■ EXERCISE BRIEF
Please output the data below exactly as given, starting at its first line and stopping after the line that contains "q = ceil.modifiers.new('t', 'SOLIDIFY');".
:::
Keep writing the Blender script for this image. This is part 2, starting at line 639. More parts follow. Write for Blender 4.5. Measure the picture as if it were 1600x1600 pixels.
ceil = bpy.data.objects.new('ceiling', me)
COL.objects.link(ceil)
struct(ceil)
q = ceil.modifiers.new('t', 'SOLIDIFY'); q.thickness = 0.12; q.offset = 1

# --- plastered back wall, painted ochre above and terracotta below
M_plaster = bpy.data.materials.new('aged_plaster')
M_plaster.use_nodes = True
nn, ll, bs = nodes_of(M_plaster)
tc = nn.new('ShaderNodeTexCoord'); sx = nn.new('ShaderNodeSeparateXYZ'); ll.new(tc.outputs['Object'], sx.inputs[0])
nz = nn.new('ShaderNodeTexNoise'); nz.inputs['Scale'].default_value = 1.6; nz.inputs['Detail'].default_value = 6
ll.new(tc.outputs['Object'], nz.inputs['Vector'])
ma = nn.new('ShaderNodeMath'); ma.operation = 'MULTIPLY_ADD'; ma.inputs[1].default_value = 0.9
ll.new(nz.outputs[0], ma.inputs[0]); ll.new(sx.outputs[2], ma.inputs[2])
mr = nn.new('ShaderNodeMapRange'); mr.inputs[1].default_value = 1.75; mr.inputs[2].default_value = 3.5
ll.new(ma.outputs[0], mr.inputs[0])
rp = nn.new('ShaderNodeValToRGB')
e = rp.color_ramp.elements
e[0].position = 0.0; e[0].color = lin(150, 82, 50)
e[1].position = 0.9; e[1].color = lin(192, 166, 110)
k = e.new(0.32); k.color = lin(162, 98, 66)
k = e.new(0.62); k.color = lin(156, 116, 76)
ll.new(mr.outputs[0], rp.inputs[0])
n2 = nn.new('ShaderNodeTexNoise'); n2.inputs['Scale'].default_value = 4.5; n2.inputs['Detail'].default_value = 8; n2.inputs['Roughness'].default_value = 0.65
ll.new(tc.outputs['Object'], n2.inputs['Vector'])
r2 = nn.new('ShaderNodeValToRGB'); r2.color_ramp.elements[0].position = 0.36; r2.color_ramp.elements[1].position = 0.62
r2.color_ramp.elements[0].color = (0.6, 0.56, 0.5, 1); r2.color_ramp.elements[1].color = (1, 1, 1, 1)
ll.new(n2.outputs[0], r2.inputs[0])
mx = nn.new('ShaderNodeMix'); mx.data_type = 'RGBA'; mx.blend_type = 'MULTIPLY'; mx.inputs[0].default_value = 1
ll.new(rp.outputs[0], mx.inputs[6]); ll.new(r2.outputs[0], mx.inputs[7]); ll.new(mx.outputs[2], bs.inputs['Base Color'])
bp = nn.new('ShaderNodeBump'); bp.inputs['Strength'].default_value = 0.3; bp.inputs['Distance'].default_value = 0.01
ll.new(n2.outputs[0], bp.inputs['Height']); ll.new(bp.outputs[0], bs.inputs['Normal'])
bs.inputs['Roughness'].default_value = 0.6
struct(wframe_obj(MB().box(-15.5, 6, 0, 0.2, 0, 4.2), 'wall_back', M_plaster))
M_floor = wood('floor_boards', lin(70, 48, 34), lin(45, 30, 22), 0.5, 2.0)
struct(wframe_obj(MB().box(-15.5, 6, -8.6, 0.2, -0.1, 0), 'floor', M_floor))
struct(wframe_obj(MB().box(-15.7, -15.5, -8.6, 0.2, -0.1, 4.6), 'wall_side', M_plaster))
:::
■ COMPLETED TASK
Keep writing the Blender script for this image. This is part 2, starting at line 639. More parts follow. Write for Blender 4.5. Measure the picture as if it were 1600x1600 pixels.
ceil = bpy.data.objects.new('ceiling', me)
COL.objects.link(ceil)
struct(ceil)
q = ceil.modifiers.new('t', 'SOLIDIFY'); q.thickness = 0.12; q.offset = 1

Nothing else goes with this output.